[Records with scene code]
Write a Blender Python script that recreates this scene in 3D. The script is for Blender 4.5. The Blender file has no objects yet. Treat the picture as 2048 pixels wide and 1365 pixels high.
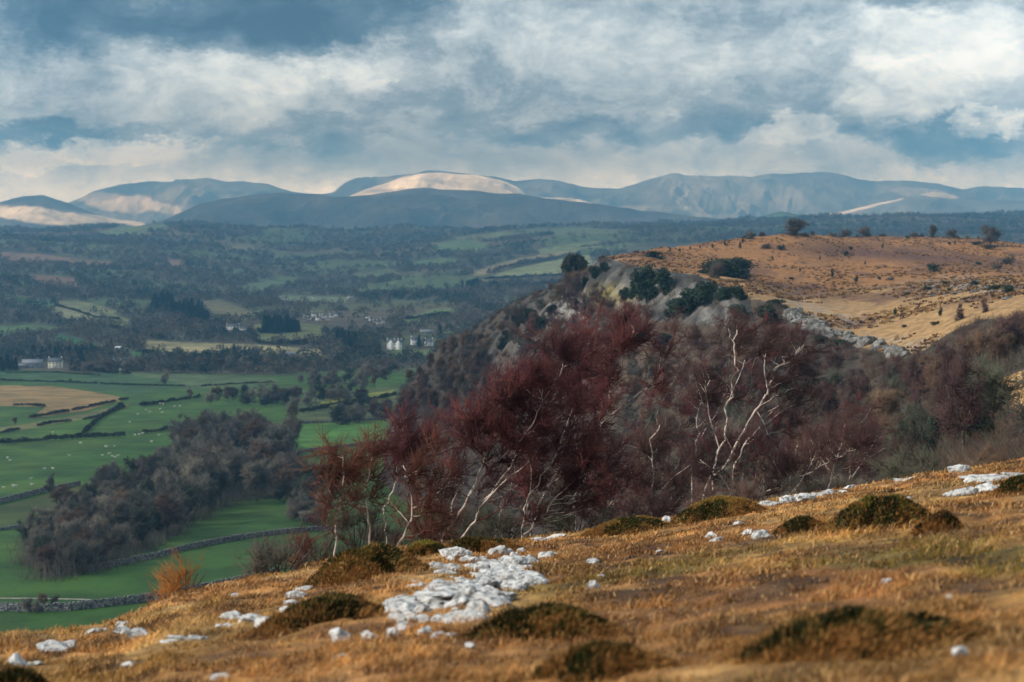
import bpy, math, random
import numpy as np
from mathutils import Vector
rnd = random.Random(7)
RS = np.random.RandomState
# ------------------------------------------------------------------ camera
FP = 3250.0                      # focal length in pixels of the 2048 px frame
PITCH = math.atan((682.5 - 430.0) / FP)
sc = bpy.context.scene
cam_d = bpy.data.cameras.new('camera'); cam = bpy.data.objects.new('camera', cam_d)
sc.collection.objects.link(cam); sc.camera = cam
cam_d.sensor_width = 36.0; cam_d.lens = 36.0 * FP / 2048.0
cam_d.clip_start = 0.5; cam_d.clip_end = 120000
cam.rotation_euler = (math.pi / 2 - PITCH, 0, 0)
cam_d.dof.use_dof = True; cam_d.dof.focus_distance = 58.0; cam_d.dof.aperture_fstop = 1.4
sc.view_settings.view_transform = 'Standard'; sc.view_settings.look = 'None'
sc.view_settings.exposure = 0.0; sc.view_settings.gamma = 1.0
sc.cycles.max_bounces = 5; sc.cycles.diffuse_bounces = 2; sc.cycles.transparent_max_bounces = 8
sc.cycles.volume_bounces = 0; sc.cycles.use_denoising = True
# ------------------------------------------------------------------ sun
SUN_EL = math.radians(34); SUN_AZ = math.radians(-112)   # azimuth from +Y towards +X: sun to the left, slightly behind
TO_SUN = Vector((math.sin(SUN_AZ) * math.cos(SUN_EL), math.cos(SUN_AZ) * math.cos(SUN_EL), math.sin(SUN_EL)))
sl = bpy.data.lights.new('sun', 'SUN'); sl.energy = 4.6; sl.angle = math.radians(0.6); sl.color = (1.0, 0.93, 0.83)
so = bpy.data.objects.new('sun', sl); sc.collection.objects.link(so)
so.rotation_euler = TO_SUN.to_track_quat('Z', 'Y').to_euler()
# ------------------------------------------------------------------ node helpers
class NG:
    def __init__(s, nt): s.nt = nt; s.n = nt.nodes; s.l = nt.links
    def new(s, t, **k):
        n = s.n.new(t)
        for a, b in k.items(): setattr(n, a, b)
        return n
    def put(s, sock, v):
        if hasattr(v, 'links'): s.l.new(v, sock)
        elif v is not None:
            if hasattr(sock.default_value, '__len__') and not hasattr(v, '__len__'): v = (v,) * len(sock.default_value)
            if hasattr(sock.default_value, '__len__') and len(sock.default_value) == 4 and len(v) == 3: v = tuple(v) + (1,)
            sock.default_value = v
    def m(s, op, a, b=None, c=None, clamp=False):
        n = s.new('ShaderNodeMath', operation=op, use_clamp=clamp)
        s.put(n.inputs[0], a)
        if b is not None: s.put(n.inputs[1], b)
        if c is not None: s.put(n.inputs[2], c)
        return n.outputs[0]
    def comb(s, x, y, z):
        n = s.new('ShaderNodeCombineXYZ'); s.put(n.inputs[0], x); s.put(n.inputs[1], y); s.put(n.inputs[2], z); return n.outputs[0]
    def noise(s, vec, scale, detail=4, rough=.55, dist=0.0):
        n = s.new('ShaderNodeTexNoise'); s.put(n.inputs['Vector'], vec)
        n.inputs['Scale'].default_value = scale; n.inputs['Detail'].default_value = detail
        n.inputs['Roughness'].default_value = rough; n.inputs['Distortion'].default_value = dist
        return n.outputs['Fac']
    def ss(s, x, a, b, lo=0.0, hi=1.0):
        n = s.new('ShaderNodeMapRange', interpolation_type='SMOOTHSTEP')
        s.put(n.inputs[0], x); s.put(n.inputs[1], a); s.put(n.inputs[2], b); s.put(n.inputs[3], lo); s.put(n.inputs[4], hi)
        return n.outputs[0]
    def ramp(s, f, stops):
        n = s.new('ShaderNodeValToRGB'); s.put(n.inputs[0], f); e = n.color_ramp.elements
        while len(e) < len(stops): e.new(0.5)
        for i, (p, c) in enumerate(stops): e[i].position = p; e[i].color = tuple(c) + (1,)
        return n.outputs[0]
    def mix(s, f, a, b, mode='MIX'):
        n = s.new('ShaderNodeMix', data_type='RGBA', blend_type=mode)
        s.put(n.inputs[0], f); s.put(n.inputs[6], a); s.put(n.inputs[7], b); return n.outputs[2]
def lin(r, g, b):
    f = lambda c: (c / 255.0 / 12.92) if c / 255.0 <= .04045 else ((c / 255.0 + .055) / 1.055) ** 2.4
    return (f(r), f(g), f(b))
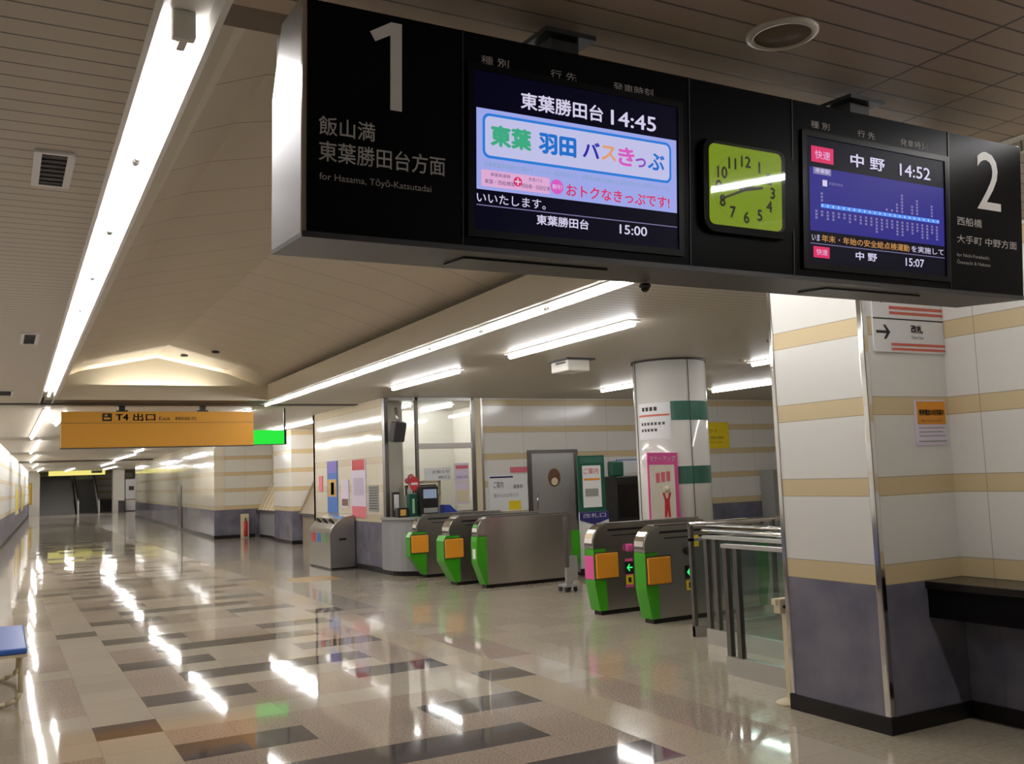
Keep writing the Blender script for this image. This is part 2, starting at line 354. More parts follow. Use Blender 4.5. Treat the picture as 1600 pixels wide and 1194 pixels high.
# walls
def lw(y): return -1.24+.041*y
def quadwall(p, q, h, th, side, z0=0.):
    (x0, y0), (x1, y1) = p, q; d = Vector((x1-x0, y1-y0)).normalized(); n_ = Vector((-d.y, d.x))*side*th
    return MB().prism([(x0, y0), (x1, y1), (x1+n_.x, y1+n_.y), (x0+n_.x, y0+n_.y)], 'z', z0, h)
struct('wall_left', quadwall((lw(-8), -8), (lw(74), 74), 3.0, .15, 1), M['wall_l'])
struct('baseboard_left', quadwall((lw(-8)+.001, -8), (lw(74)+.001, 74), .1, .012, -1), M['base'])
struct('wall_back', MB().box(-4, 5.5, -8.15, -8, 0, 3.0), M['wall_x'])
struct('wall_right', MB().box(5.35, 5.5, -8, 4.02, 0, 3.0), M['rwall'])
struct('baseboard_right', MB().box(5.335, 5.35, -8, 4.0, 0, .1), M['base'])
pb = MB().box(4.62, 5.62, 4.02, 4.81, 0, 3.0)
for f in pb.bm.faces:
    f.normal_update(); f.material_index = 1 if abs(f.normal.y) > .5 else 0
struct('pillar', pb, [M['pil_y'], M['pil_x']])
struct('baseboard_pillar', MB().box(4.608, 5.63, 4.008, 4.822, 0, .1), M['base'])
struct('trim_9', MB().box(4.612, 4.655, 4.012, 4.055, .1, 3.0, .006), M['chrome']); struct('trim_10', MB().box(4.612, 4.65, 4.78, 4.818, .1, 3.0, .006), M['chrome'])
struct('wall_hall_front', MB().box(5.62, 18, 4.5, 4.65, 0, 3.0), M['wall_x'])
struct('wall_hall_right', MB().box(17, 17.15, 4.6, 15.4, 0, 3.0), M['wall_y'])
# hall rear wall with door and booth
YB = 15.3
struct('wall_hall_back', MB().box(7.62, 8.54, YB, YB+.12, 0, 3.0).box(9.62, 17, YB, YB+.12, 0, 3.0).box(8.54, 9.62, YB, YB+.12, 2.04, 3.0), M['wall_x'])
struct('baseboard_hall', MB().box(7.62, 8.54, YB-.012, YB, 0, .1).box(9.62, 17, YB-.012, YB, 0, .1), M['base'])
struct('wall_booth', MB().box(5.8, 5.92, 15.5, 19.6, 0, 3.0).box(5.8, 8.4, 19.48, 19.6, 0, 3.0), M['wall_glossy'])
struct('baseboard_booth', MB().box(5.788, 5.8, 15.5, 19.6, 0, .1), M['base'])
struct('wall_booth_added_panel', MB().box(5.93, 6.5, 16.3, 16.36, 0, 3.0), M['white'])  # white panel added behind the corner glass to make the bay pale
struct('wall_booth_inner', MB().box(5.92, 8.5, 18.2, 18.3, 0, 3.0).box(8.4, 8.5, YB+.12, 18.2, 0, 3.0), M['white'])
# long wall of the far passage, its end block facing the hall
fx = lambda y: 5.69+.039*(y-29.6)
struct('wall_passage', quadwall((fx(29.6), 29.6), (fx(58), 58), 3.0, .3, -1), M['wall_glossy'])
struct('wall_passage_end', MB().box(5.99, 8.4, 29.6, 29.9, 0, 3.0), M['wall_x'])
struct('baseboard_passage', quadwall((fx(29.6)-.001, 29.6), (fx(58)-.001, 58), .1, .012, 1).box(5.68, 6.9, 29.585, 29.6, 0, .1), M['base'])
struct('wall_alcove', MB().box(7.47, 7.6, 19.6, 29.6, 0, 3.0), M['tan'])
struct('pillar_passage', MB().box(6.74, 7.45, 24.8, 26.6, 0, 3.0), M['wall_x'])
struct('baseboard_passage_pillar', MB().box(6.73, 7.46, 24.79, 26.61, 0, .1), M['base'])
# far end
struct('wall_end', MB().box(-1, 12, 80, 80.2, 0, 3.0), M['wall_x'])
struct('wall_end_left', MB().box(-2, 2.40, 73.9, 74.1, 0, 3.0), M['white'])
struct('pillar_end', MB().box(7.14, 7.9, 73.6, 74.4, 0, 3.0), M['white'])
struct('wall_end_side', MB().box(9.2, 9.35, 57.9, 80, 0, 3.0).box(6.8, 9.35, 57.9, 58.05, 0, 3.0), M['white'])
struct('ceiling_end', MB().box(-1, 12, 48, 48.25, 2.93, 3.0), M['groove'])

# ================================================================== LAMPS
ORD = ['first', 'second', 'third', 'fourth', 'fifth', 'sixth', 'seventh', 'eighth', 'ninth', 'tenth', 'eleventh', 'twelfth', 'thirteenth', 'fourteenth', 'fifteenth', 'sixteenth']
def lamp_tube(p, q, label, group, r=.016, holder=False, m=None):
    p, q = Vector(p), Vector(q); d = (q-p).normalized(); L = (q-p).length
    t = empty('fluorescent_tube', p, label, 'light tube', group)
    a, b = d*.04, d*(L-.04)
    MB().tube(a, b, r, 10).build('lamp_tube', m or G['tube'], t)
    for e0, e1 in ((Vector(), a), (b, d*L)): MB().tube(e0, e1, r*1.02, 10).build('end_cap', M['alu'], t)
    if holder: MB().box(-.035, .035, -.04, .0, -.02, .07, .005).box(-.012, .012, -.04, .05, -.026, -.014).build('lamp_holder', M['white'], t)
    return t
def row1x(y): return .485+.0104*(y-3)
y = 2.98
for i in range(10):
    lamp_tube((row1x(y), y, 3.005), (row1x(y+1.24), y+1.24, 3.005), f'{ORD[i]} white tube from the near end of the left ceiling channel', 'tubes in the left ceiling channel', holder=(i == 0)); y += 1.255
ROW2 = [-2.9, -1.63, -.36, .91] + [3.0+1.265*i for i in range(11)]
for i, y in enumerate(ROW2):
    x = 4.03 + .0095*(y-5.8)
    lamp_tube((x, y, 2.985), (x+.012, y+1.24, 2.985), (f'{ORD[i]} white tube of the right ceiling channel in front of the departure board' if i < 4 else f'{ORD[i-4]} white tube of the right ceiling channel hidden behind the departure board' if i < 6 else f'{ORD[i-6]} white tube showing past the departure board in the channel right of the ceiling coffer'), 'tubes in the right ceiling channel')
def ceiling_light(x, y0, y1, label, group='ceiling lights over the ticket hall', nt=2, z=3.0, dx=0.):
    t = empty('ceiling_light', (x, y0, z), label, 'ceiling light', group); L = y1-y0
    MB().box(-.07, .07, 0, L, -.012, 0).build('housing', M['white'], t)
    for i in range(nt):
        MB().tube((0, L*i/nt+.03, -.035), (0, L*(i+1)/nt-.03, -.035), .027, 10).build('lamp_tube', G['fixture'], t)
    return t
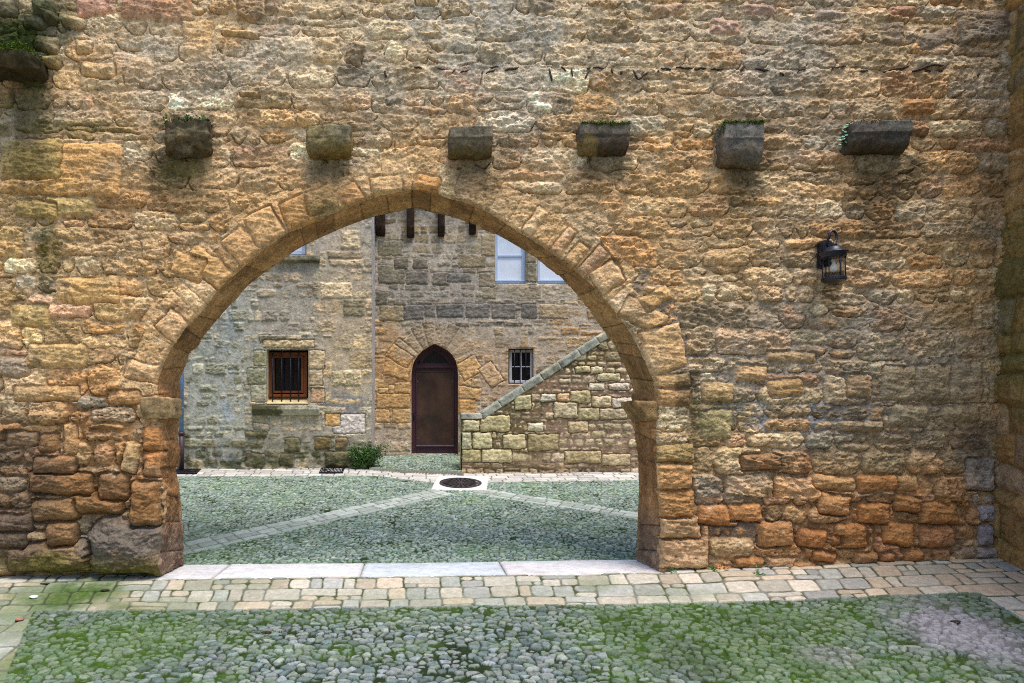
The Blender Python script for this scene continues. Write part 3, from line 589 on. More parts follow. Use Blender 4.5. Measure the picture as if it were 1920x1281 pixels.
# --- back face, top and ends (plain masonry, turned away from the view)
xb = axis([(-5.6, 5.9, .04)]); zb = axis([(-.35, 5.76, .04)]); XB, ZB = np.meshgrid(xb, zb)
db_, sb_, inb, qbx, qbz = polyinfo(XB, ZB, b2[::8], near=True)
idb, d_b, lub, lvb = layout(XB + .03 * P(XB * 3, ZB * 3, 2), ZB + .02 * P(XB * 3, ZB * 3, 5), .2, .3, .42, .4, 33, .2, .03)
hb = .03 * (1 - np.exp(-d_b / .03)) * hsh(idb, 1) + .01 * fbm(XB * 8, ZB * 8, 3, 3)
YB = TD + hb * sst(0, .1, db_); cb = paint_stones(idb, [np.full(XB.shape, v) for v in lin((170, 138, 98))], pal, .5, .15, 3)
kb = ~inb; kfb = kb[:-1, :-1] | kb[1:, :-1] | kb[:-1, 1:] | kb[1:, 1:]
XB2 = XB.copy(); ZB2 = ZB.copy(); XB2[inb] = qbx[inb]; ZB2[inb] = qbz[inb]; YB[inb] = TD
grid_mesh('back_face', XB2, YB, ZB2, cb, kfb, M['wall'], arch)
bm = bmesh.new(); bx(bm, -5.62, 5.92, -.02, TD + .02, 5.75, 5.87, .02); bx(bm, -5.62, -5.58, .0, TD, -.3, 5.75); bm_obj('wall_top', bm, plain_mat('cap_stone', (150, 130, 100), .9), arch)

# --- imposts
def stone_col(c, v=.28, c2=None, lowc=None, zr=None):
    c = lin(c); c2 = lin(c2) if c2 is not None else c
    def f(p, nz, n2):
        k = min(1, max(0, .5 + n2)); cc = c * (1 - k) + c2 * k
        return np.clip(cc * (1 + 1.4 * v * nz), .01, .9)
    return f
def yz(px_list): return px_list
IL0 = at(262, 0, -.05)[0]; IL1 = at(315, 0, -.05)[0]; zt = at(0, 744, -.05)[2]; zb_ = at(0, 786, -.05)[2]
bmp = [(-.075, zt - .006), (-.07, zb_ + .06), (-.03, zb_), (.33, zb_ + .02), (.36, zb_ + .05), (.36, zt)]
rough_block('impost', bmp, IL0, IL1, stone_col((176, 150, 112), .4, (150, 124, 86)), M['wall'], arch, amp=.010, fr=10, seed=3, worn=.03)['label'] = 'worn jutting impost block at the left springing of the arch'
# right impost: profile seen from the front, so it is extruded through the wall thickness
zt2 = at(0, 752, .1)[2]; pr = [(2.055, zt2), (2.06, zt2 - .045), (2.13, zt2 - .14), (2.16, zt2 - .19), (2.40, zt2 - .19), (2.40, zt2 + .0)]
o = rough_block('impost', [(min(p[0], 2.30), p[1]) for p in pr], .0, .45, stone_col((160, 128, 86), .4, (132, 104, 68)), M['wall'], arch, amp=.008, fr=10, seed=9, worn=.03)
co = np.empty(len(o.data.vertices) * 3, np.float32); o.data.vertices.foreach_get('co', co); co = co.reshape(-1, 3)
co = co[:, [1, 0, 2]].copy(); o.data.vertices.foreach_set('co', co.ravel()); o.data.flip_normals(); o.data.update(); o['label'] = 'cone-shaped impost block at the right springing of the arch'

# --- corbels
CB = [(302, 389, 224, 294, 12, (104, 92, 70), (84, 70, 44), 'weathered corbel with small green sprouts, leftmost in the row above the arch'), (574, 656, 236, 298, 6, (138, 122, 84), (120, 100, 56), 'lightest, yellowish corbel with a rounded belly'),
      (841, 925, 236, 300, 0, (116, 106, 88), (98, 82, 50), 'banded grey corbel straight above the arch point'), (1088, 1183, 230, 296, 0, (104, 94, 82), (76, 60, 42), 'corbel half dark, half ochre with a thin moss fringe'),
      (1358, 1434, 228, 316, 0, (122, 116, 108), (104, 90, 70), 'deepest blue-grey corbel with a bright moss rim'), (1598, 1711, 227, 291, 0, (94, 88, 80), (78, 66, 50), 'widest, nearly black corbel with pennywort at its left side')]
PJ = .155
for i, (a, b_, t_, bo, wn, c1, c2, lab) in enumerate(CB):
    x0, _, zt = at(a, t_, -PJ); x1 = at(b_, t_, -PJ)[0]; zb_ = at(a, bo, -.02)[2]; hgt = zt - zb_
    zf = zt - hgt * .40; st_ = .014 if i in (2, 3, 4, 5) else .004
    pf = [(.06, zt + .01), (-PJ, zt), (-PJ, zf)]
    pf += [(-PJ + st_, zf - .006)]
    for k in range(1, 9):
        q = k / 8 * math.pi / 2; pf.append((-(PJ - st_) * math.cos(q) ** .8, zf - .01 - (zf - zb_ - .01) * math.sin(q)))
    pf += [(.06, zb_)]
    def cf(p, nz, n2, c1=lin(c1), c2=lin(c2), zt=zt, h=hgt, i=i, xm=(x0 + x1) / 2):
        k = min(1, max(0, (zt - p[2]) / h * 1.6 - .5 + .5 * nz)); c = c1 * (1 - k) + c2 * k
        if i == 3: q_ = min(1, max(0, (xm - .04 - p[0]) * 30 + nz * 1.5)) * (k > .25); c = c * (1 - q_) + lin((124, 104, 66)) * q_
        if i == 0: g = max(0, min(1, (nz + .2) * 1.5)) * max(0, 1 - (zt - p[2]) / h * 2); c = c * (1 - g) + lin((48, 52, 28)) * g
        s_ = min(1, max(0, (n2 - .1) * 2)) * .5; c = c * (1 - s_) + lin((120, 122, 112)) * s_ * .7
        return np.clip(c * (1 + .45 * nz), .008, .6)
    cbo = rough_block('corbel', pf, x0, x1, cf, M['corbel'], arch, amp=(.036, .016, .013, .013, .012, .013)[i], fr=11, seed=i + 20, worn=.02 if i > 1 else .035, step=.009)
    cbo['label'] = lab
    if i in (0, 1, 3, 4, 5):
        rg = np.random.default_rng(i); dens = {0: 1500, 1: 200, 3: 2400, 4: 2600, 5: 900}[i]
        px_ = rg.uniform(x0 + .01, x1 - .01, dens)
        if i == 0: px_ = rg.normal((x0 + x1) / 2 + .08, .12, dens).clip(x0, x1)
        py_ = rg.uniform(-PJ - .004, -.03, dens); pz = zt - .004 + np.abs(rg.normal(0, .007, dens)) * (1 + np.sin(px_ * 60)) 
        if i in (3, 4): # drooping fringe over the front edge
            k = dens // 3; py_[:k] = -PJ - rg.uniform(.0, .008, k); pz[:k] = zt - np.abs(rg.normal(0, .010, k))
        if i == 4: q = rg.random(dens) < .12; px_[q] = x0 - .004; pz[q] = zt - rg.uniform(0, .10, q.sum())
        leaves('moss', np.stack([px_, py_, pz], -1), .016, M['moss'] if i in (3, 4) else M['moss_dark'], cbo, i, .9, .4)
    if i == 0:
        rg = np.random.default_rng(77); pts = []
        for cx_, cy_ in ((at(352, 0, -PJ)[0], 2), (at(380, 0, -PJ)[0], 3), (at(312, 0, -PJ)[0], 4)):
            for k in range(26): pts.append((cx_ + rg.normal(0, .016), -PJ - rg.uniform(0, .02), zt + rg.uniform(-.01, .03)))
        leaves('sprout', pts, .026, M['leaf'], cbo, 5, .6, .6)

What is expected
From the records above, repeat exactly the lines from the one with "70, 44), 'weathered" through the one with "return np.clip(c *", both included.

Exercise result
CB = [(302, 389, 224, 294, 12, (104, 92, 70), (84, 70, 44), 'weathered corbel with small green sprouts, leftmost in the row above the arch'), (574, 656, 236, 298, 6, (138, 122, 84), (120, 100, 56), 'lightest, yellowish corbel with a rounded belly'),
      (841, 925, 236, 300, 0, (116, 106, 88), (98, 82, 50), 'banded grey corbel straight above the arch point'), (1088, 1183, 230, 296, 0, (104, 94, 82), (76, 60, 42), 'corbel half dark, half ochre with a thin moss fringe'),
      (1358, 1434, 228, 316, 0, (122, 116, 108), (104, 90, 70), 'deepest blue-grey corbel with a bright moss rim'), (1598, 1711, 227, 291, 0, (94, 88, 80), (78, 66, 50), 'widest, nearly black corbel with pennywort at its left side')]
PJ = .155
for i, (a, b_, t_, bo, wn, c1, c2, lab) in enumerate(CB):
    x0, _, zt = at(a, t_, -PJ); x1 = at(b_, t_, -PJ)[0]; zb_ = at(a, bo, -.02)[2]; hgt = zt - zb_
    zf = zt - hgt * .40; st_ = .014 if i in (2, 3, 4, 5) else .004
    pf = [(.06, zt + .01), (-PJ, zt), (-PJ, zf)]
    pf += [(-PJ + st_, zf - .006)]
    for k in range(1, 9):
        q = k / 8 * math.pi / 2; pf.append((-(PJ - st_) * math.cos(q) ** .8, zf - .01 - (zf - zb_ - .01) * math.sin(q)))
    pf += [(.06, zb_)]
    def cf(p, nz, n2, c1=lin(c1), c2=lin(c2), zt=zt, h=hgt, i=i, xm=(x0 + x1) / 2):
        k = min(1, max(0, (zt - p[2]) / h * 1.6 - .5 + .5 * nz)); c = c1 * (1 - k) + c2 * k
        if i == 3: q_ = min(1, max(0, (xm - .04 - p[0]) * 30 + nz * 1.5)) * (k > .25); c = c * (1 - q_) + lin((124, 104, 66)) * q_
        if i == 0: g = max(0, min(1, (nz + .2) * 1.5)) * max(0, 1 - (zt - p[2]) / h * 2); c = c * (1 - g) + lin((48, 52, 28)) * g
        s_ = min(1, max(0, (n2 - .1) * 2)) * .5; c = c * (1 - s_) + lin((120, 122, 112)) * s_ * .7
        return np.clip(c * (1 + .45 * nz), .008, .6)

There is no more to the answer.